Our judgment is that the effect of the letter of September 3d, and of the acceptance and interpretation thereof, evidenced by the *40course of dealing which ensued between plaintiffs and defendant, was to place the bank in the position of having accepted these controverted items as deposits without qualification; in which ease, the relationship of debtor and creditor was established between the bank and the depositor within the rule announced in the eases cited. It was shown that plaintiffs relied upon the telegraphic notifications from the bank, and paid out $12,-000 on the faith of these deposits. It is true that it paid this sum in connection with the same transactions upon which the deposits were made, but this was not necessarily contemplated by plaintiffs in requiring positive assurance that the deposits stood to its credit in the defendant bank. Plaintiffs were brokers engaged in general dealings of the same nature.

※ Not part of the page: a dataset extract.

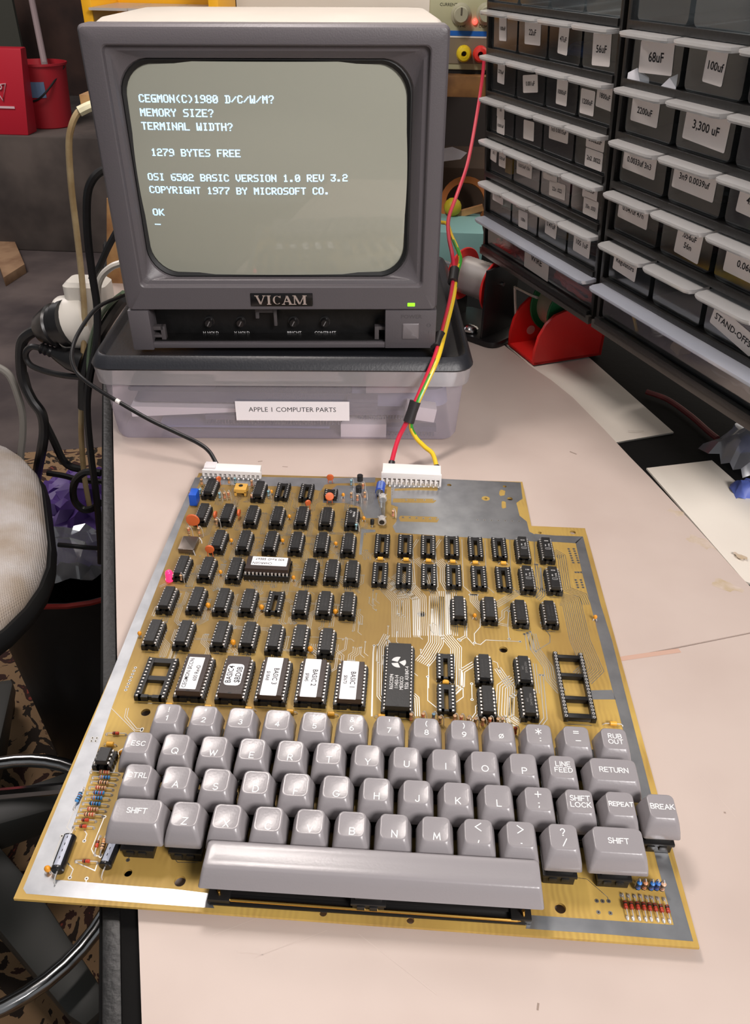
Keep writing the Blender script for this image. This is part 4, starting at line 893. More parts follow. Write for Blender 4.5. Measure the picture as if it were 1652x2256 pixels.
def keycap(w):
    b = MB(); n = 5; tw = w - 5.6; td = 11.8; dy = 1.5
    def rg(ww, dd, r, z, oy=0.0): return [(x, y, z) for x, y in rrect(ww, dd, r, n, 0, oy)]
    rings = [rg(w - .5, 17.1, 1.0, 0), rg(w - .1, 17.5, 1.2, .35), rg(w - 1.1, 16.5, 1.5, 3.6, .22), rg(w - 2.7, 14.9, 2.0, 7.2, .75), rg(w - 4.3, 13.2, 2.4, 9.6, 1.2)]
    def tr_(ww, dd, r, dz): return [(x, y, top_z(x, y - dy, w) + dz) for x, y in rrect(ww, dd, r, n, 0, dy)]
    rings += [tr_(tw + .75, td + .75, 2.6, -.55), tr_(tw + .25, td + .25, 2.6, -.12), tr_(tw - .5, td - .5, 2.5, .02), tr_(tw - 1.5, td - 1.5, 2.3, 0)] + [tr_(tw - q_, td - q_, max(.6, 2.3 - q_ * .16), 0) for q_ in (2.6, 3.8, 5, 6.2, 7.4, 8.6, 9.8, 11)]
    b.loft(rings, True, True)
    return b.mesh('keycap', m_key, angle=60)
cap1, cap15 = keycap(17.6), keycap(27.2)
def switch_mesh():
    b = MB(); b.bx(-7, 7, -7, 7, .2, 6).bx(-7.8, 7.8, -7.6, 7.6, 5.6, 7.4).bx(-6, 6, -6, 6, 7.4, 9.4).bx(-2.6, 2.6, -2.2, 2.2, 9.4, 16)
    b.bx(-5, -1.4, -8.2, -7, 3.4, 6.2).bx(.6, 4.2, -8.2, -7, 3.4, 6.2)
    return b.mesh('key_switch', m_sw, bevel=.35)
sw_me = switch_mesh()
KY = 89.4; KD = 1.45
X0 = (48.65, 58.0, 63.4, 72.4); ZT = 13.0
def key(x, y, w, legends, me):
    k = link('keycap', me, board, (x, y - KD, ZT))
    link('key_switch', sw_me, k, (0, 0, -ZT + .0))
    if legends:
        mb = MB()
        for s, lx, ly, sz in legends:
            stroke_text(mb, s, sz, .46 if sz > 2.7 else .40, gap=.25 if len(s) > 4 else .30, place=lambda a, c: (lx + a, KD + ly + c, top_z(lx + a, ly + c, w) + .12))
        o = mb.obj('legend', m_leg, k, smooth=False)
    return k
def two(a, b): return [(a, 0.2, 2.9, 2.7), (b, 0.3, -2.2, 2.8)]
R1 = [('!', '1'), ('"', '2'), ('#', '3'), ('$', '4'), ('%', '5'), ('&', '6'), ("'", '7'), ('(', '8'), (')', '9')]
for i, (a, b) in enumerate(R1): key(X0[0] + 19.05 * i, KY, 17.6, two(a, b), cap1)
kz_ = key(X0[0] + 19.05 * 9, KY, 17.6, [('0', 0, -2.0, 2.7)], cap1)
key(X0[0] + 19.05 * 10, KY, 17.6, [('*', 0, 2.0, 4.0), (':', 0.6, -2.4, 2.9)], cap1)
key(X0[0] + 19.05 * 11, KY, 17.6, [('=', 0, 2.8, 2.9), ('-', 0.6, -2.2, 2.9)], cap1)
def lines2(a, b, sz=2.1): return [(a, 0.4, 1.8, sz), (b, 0.4, -1.5, sz)]
key(X0[0] + 19.05 * 12, KY, 17.6, lines2('RUB', 'OUT', 2.4), cap1)
for i, c in enumerate('QWERTYUIOP'): key(X0[1] + 19.05 * i, KY - 19.05, 17.6, [(c, 0.4, -3.2, 3.3)], cap1)
key(X0[1] - 19.05, KY - 19.05, 17.6, [('ESC', 0.4, -.2, 2.5)], cap1)
key(X0[1] + 190.5, KY - 19.05, 17.6, lines2('LINE', 'FEED', 2.4), cap1)
key(273.3, KY - 19.05, 27.2, [('RETURN', 0, 0, 2.5)], cap15)
for i, c in enumerate('ASDFGHJKL'): key(X0[2] + 19.05 * i, KY - 38.1, 17.6, [(c, 0.4, -3.2, 3.3)], cap1)
key(X0[2] - 19.05, KY - 38.1, 17.6, [('CTRL', 0.2, 0.4, 2.5)], cap1)
key(X0[2] + 19.05 * 9, KY - 38.1, 17.6, [('+', 0, 2.6, 3.2), (';', 0, -2.4, 3.0)], cap1)
key(X0[2] + 19.05 * 10, KY - 38.1, 17.6, lines2('SHIFT', 'LOCK', 2.4), cap1)
key(X0[2] + 19.05 * 11, KY - 38.1, 17.6, [('REPEAT', 0.2, 0, 2.05)], cap1)
key(X0[2] + 19.05 * 12, KY - 38.1, 17.6, [('BREAK', 0.2, 0, 2.4)], cap1)
for i, c in enumerate('ZXCVBNM'): key(X0[3] + 19.05 * i, KY - 57.15, 17.6, [(c, 0.4, -3.2, 3.3)], cap1)
key(X0[3] + 19.05 * 7, KY - 57.15, 17.6, [('<', 0, 2.4, 3.6), (',', 0, -2.6, 3.6)], cap1)
key(X0[3] + 19.05 * 8, KY - 57.15, 17.6, [('>', 0, 2.4, 3.6), ('.', 0, -2.6, 3.6)], cap1)
key(X0[3] + 19.05 * 9, KY - 57.15, 17.6, [('?', 0, 2.4, 3.2), ('/', 0.4, -2.4, 3.2)], cap1)
key(49.9, KY - 57.15, 27.2, [('SHIFT', 0, 0.4, 2.4)], cap15)
key(268.3, KY - 57.15, 27.2, [('SHIFT', 0, -.2, 2.4)], cap15)
# space bar
sb = MB()
def srg(w, d, r, z, oy): return [(x, y, z) for x, y in rrect(w, d, r, 4, 158.6, oy)]
sb.loft([srg(150.4, 18.6, 1, 11, 14.4), srg(150.8, 19, 1.2, 11.4, 14.4), srg(148.8, 15.8, 1.5, 16.5, 15.4), srg(147.4, 13.6, 1.7, 19.6, 16.1), srg(146.6, 12.6, 1.7, 20.2, 16.2), srg(145, 10.6, 1.6, 20.5, 16.3), srg(142, 6, 1.5, 20.3, 16.4), srg(139, 1.5, .6, 20.2, 16.4)])
sbo = sb.obj('space_bar', m_key, board, angle=50)
link('key_switch', sw_me, sbo, (158, 12, 0))
m_brass = mat('brass_wire', (222, 178, 96), .22, 1.0)
c = [U(482, 1962, 6), U(484, 1972, 3.4), U(488, 1979, 2.6), U(500, 1982, 2.4), U(820, 2005, 2.4), U(1138, 2028, 2.4), U(1150, 2026, 2.6), U(1154, 2018, 3.6), U(1153, 2006, 7)]
MB().tube(c, .75, 8).obj('stabiliser_wire', m_brass, sbo)
a, b = U(462, 1990, 1), U(1160, 2036, 1)
MB().bx(a[0], b[0], a[1] - .5, a[1] + 9.5, .2, 1.2).bx(a[0] - 1, a[0] + 9, a[1], a[1] + 9, .2, 4).bx(b[0] - 7, b[0] + 2, a[1], a[1] + 9, .2, 4).bx(a[0] + 8, b[0] - 6, a[1] + 4, a[1] + 7.6, 1, 2.6).obj('stabiliser_bed', m_sw, sbo, bevel=.3)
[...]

It is not to be supposed that in all eases moneys standing to their credit in the bank were to be applied to specific uses. They undoubtedly wished to depend upon such bank balances for use in general transactions. We cannot look beyond the instructions given and accepted and the relationship thereby established. As matters stood at the close of plaintiffs’ evidence, a plain case of deposits creating the relationship of debtor and creditor was established, and therefore the directed verdict, in the absence of any defense made, was not justified. The contention of defendant that fraud was committed, that Avery and MeGrugan were agents of plaintiffs, and that plaintiffs were bound by their acts, was not before the court. In fact, none of the defenses set up in the answer were in any wise established. Plaintiffs had made out a prima facie ease sufficient to put the defendant to its proofs.

It follows that the court erred in sustaining the motion for a directed verdict, and that the judgment should be reversed, and the ease remanded for a new trial. It is so ordered.